— start Source material —

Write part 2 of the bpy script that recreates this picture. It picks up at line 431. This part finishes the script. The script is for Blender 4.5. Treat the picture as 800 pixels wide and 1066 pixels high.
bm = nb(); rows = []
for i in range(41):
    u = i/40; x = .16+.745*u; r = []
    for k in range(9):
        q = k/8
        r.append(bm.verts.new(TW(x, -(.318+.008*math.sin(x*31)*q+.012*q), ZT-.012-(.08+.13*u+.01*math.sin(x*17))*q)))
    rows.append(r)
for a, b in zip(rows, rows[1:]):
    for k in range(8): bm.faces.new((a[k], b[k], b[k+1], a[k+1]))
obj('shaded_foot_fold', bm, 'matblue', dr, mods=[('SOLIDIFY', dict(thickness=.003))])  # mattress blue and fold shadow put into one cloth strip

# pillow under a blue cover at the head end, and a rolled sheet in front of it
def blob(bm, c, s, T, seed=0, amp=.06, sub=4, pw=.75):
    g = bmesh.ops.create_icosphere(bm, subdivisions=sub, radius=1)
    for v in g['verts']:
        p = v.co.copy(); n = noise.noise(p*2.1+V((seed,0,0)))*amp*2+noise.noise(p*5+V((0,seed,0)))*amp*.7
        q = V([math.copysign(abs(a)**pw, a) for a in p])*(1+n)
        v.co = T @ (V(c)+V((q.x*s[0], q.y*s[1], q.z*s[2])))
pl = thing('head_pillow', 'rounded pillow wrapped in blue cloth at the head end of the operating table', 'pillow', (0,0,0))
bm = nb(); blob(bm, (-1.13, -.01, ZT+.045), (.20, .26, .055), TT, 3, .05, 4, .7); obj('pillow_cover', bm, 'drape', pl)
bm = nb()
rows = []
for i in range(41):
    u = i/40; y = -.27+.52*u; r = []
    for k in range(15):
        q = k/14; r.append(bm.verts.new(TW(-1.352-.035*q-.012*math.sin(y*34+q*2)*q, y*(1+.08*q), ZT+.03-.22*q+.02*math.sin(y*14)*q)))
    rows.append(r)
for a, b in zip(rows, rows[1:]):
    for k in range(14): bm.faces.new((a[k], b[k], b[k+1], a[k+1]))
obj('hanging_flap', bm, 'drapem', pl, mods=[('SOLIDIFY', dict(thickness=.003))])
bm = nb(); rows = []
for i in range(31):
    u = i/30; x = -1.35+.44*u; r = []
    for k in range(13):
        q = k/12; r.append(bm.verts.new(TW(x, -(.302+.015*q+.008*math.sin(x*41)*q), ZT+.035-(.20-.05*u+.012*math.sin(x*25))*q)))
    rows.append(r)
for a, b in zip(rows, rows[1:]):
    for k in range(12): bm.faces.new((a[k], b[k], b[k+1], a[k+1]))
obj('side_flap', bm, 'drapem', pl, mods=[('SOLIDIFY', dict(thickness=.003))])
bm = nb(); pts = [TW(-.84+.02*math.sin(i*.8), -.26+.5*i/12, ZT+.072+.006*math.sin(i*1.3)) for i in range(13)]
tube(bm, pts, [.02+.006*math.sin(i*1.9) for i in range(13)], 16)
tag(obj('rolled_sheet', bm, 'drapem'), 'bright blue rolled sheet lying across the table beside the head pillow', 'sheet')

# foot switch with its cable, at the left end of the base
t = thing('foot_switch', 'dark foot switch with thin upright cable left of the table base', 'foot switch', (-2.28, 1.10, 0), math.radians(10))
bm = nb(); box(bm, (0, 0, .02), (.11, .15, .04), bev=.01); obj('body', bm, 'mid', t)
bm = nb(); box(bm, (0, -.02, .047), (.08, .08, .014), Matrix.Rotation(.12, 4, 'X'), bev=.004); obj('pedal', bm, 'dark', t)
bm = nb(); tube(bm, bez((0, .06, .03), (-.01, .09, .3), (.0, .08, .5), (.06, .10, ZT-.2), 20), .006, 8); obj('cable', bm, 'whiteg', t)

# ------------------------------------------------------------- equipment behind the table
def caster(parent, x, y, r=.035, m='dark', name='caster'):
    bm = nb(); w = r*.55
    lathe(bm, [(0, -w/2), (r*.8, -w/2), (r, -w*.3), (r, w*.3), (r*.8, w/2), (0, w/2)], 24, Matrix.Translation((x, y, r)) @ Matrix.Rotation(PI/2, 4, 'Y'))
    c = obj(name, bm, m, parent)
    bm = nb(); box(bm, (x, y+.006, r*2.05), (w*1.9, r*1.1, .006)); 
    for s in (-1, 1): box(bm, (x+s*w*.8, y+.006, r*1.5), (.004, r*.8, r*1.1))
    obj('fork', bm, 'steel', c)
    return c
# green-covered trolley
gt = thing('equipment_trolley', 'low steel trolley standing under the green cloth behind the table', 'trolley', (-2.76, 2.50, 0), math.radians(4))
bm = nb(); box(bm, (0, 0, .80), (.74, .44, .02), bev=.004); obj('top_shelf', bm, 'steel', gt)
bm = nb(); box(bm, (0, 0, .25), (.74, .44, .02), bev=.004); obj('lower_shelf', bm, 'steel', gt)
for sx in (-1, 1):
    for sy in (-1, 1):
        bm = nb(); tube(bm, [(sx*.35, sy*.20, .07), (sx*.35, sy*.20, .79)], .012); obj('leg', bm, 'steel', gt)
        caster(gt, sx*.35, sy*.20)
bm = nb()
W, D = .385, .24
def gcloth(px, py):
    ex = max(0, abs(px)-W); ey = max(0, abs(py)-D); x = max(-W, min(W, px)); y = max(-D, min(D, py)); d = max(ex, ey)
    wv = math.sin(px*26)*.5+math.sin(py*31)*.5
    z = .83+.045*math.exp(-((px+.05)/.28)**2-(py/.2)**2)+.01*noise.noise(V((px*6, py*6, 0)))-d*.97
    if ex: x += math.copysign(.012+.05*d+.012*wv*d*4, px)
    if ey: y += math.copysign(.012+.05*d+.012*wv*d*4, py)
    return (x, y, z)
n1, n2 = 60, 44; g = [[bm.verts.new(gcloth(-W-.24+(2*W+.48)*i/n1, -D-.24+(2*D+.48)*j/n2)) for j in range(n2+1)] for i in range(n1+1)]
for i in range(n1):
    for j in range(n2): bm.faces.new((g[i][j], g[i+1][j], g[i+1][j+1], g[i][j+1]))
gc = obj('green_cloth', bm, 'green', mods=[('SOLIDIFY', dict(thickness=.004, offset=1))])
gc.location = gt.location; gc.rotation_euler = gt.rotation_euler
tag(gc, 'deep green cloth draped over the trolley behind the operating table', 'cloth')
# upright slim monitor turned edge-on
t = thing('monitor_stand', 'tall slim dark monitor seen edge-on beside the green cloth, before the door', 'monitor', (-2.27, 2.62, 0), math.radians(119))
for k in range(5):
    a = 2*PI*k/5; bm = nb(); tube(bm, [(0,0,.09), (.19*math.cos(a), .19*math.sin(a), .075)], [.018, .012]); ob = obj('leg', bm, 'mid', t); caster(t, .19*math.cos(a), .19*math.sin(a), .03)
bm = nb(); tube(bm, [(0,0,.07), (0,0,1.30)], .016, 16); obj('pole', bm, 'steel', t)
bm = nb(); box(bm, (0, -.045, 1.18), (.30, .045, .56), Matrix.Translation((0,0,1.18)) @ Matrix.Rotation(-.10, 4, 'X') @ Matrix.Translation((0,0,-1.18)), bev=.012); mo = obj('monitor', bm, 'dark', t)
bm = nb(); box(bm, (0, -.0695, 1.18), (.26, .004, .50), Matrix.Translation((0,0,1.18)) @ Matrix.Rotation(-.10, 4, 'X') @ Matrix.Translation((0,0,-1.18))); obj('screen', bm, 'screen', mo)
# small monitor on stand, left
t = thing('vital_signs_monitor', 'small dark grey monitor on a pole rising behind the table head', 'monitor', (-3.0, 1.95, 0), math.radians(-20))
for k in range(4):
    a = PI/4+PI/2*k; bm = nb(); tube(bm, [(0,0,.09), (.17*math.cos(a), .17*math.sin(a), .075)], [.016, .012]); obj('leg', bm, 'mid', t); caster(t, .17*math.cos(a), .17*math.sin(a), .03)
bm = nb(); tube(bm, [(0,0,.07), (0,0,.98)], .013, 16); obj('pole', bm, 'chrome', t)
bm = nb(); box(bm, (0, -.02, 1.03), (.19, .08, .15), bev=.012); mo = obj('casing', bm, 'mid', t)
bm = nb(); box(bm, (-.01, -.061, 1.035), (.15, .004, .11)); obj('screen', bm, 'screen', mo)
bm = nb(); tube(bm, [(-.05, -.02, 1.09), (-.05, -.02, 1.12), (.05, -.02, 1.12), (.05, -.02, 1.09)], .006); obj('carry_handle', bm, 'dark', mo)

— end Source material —

Everything from the first line through the line containing "dr, mods=[('SOLIDIFY', dict(thickness=.003))])" should be quoted exactly, and nothing beyond it.

--- Expected answer ---
Write part 2 of the bpy script that recreates this picture. It picks up at line 431. This part finishes the script. The script is for Blender 4.5. Treat the picture as 800 pixels wide and 1066 pixels high.
bm = nb(); rows = []
for i in range(41):
    u = i/40; x = .16+.745*u; r = []
    for k in range(9):
        q = k/8
        r.append(bm.verts.new(TW(x, -(.318+.008*math.sin(x*31)*q+.012*q), ZT-.012-(.08+.13*u+.01*math.sin(x*17))*q)))
    rows.append(r)
for a, b in zip(rows, rows[1:]):
    for k in range(8): bm.faces.new((a[k], b[k], b[k+1], a[k+1]))
obj('shaded_foot_fold', bm, 'matblue', dr, mods=[('SOLIDIFY', dict(thickness=.003))])  # mattress blue and fold shadow put into one cloth strip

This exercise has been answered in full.